List each line of the data that holds the string "from".
==== Collected material ====
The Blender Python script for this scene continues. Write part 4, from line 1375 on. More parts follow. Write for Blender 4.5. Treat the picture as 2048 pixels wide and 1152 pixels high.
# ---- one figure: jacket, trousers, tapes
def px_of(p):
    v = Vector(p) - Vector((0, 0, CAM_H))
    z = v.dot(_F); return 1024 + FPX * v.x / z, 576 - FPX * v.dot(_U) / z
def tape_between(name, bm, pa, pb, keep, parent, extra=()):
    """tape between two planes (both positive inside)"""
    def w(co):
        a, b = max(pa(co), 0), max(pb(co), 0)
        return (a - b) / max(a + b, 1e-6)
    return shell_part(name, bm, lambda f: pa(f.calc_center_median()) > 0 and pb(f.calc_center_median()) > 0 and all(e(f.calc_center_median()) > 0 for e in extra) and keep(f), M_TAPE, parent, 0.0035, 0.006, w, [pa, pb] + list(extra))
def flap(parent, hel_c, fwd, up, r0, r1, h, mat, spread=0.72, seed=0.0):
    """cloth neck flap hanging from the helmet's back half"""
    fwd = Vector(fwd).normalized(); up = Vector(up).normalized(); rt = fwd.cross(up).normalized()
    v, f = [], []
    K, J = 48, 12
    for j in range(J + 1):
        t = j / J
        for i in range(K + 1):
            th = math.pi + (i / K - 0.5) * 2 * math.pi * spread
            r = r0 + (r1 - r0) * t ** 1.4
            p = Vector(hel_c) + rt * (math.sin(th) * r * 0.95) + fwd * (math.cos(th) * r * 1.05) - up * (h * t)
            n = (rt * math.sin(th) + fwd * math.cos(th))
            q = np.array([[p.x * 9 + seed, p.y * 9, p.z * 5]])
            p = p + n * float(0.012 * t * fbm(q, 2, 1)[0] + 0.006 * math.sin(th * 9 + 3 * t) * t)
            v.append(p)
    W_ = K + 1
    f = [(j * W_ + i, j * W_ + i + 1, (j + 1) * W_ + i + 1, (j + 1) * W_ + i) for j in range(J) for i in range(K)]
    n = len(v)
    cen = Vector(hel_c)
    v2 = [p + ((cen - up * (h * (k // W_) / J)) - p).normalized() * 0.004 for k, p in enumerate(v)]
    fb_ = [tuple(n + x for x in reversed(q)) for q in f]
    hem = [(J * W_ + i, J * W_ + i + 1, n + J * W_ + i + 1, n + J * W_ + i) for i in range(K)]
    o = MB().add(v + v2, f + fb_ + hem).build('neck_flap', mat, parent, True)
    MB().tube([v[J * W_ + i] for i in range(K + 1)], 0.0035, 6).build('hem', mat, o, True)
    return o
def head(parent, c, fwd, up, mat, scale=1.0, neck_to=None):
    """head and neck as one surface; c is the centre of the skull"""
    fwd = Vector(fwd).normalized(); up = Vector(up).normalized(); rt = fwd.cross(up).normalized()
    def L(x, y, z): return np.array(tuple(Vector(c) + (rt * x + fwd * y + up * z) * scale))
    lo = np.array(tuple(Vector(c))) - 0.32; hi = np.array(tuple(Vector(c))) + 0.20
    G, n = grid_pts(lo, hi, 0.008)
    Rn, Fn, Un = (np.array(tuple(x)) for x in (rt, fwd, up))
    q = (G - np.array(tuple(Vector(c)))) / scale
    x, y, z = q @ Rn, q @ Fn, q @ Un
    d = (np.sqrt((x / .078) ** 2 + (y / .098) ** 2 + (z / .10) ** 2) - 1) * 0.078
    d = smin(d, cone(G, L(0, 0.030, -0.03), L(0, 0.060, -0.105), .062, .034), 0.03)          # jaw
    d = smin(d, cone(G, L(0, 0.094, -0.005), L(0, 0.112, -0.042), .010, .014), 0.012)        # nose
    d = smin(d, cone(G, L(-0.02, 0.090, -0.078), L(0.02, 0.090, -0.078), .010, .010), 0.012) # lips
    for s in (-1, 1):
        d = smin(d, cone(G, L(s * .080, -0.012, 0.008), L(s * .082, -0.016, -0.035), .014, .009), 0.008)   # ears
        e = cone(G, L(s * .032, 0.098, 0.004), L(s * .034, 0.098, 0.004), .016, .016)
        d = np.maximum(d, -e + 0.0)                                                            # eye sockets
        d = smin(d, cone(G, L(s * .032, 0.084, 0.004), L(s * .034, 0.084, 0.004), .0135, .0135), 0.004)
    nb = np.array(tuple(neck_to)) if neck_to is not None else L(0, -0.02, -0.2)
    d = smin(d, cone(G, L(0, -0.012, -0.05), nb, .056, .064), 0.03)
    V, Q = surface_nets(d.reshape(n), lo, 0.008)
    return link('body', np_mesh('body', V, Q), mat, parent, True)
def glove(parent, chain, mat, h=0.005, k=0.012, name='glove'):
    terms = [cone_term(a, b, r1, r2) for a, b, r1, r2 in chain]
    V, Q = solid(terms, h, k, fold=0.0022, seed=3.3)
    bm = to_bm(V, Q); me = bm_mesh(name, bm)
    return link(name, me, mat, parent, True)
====
■ **Result of this task**
The Blender Python script for this scene continues. Write part 4, from line 1375 on. More parts follow. Write for Blender 4.5. Treat the picture as 2048 pixels wide and 1152 pixels high.
    """cloth neck flap hanging from the helmet's back half"""